The other night I was walking across the Harvard Yard about midnight. I was on my nightly pilgrimage to the mailbox. The night was beautiful and clear. The myriads of stars were twinkling and the heavens seemed studded with millions diamonds. A beautiful full moon was shining brightly upon the tall white spire of Appleton Chapel, making it glow as a great shaft of light piercing the midnight sky.

Suddenly one of those shooting stars came out of the East. Like a white hot coal it crossed the sky until it went right over the point of the chapel spire. In fact, for one split second it glowed like a bright light on the very tip of the spire. Then, it moved westward, and soon it was lost in the night.

It all happened so quickly. It was over in one brief moment of time. However, I will never forget that moment. It will ever be engraved in my minds eye. And, when it was over, the tall spire of the church still stood out against the night as a white shaft of light piercing the darkness, to remind me of that which had just come to pass. And then that spire reminded me of why it was there. It was built on that very spot to memorialize the coming of another great light into the world.

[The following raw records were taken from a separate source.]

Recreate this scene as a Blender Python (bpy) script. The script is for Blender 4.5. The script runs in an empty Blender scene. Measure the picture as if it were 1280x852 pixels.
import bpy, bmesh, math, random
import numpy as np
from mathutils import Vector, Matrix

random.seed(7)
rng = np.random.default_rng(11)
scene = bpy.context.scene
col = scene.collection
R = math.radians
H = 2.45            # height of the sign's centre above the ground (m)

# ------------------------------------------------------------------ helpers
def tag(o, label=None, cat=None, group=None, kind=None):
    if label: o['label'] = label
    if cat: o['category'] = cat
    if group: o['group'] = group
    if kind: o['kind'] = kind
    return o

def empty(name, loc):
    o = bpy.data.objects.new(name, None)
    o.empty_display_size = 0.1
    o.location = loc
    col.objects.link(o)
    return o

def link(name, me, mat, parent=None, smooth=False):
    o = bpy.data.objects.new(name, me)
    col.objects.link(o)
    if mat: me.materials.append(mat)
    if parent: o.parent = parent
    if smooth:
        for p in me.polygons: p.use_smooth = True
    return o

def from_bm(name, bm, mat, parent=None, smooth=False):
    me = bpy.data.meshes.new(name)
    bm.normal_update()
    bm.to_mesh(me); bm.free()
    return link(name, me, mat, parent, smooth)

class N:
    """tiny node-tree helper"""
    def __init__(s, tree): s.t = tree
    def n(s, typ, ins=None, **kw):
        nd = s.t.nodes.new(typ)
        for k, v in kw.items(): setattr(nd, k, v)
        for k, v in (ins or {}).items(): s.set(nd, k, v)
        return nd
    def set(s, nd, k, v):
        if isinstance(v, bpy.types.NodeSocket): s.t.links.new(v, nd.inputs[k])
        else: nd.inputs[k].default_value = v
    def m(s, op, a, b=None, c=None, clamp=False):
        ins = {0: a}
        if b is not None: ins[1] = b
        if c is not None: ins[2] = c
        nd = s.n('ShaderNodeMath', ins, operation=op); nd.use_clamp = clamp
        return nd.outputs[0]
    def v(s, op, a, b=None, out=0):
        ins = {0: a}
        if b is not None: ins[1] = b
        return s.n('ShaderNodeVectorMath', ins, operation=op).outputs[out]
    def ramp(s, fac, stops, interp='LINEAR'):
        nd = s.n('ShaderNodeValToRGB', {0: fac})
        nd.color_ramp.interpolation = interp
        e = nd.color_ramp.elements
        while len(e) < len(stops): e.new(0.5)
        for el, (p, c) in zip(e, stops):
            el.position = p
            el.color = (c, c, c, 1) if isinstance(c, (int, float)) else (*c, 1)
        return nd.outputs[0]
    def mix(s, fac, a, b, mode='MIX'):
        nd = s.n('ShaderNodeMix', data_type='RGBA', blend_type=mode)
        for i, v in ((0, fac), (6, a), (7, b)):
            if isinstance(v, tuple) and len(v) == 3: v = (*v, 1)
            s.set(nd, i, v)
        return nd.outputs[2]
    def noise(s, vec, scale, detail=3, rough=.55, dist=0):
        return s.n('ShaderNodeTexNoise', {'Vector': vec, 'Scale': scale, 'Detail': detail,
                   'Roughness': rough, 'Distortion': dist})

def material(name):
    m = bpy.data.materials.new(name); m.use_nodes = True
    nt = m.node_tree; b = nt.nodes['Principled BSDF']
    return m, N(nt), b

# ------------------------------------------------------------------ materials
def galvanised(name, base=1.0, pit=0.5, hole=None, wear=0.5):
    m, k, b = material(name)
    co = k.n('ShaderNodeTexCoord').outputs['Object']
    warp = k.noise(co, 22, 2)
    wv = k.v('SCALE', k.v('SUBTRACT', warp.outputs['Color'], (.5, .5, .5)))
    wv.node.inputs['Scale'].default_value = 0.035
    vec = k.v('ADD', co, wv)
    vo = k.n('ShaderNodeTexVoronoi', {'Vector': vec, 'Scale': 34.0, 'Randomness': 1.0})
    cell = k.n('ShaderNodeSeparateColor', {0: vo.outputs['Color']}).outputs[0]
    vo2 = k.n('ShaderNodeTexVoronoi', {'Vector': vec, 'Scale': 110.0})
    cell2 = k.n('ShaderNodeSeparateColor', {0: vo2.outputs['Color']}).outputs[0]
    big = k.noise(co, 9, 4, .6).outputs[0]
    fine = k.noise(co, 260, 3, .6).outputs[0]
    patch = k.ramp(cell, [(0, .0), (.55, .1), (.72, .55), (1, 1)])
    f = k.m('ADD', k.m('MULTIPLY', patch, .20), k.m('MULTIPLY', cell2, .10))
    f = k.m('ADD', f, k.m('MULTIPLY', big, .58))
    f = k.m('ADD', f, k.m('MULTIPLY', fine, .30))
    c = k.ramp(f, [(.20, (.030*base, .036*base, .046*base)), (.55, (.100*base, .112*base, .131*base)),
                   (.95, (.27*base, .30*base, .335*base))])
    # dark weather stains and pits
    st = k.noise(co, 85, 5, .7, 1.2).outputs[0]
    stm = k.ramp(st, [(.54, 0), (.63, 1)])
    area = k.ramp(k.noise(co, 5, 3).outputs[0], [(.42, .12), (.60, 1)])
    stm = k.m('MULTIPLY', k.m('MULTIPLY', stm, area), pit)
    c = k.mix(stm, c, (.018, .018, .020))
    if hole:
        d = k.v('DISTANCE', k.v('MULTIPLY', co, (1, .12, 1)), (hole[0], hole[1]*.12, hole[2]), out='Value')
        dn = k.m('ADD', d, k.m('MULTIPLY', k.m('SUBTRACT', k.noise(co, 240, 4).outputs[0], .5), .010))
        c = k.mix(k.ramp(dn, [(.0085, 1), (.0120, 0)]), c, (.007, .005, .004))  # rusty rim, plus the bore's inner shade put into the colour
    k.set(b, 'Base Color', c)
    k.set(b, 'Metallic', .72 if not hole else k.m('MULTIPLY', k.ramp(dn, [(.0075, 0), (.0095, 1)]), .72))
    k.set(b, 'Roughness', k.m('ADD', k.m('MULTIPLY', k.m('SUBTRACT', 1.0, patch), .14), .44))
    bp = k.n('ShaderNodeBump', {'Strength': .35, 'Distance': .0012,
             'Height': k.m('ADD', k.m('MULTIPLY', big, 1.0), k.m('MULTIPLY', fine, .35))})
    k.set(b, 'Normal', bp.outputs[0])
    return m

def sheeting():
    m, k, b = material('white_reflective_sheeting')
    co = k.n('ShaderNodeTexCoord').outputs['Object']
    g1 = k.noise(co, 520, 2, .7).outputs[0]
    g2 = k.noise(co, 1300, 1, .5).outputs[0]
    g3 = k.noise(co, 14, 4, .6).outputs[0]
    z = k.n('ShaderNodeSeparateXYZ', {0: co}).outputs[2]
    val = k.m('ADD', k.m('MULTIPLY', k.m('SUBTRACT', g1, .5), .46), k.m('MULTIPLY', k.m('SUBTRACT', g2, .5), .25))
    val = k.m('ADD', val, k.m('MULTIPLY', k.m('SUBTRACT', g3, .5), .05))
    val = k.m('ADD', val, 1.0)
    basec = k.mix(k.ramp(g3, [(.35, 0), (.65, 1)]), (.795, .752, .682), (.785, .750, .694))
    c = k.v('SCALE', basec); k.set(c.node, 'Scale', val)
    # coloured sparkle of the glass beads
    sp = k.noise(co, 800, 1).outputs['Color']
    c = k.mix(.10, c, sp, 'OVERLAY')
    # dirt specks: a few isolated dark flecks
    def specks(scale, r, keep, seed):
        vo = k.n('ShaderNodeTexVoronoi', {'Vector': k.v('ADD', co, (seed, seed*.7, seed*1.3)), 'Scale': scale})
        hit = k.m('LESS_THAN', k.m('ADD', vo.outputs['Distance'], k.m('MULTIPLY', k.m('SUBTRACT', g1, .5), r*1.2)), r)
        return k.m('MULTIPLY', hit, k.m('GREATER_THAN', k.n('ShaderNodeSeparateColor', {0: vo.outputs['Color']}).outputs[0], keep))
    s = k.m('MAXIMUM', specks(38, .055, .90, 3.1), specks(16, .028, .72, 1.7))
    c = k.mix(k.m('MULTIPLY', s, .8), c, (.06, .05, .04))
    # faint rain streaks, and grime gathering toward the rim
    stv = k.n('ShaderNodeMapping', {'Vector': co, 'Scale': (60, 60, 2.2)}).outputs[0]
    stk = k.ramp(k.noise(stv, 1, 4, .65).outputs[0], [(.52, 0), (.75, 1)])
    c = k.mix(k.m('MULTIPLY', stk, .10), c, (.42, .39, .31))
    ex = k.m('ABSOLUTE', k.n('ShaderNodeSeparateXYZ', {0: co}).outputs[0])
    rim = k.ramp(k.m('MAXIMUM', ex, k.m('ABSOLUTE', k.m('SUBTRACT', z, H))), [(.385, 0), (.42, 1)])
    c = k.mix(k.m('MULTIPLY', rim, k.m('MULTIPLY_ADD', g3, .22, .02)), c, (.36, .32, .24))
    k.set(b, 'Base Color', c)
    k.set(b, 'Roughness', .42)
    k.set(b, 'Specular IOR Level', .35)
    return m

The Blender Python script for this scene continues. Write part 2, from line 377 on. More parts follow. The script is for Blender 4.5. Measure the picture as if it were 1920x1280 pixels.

Almost 2000 years ago that night, there was a star that came out of the East to herald the event. The wise man who followed the star suddenly lost it in Jerusalem. In their frenzy of being lost they finally turned to Herod and his wisemen to help find their way again. They went out again into the night, and lo they were no longer lost. For when they heard the King, they departed. And lo the star which they saw in the East, went before them, till it came and stood over where the young child was.

You and I are often lost in the night. That night in the Harvard yard, I learned this single lesson. When the star was gone, the steeple still stood as a sacramental reminder of the star that shone on its journey into the West. It stood pointing into the heavens reminding me that 2000 years ago the light of God’s eternal son came down to radiate from a manger in a very dark world. And the light shone in the darkness, and the darkness did not overcome it.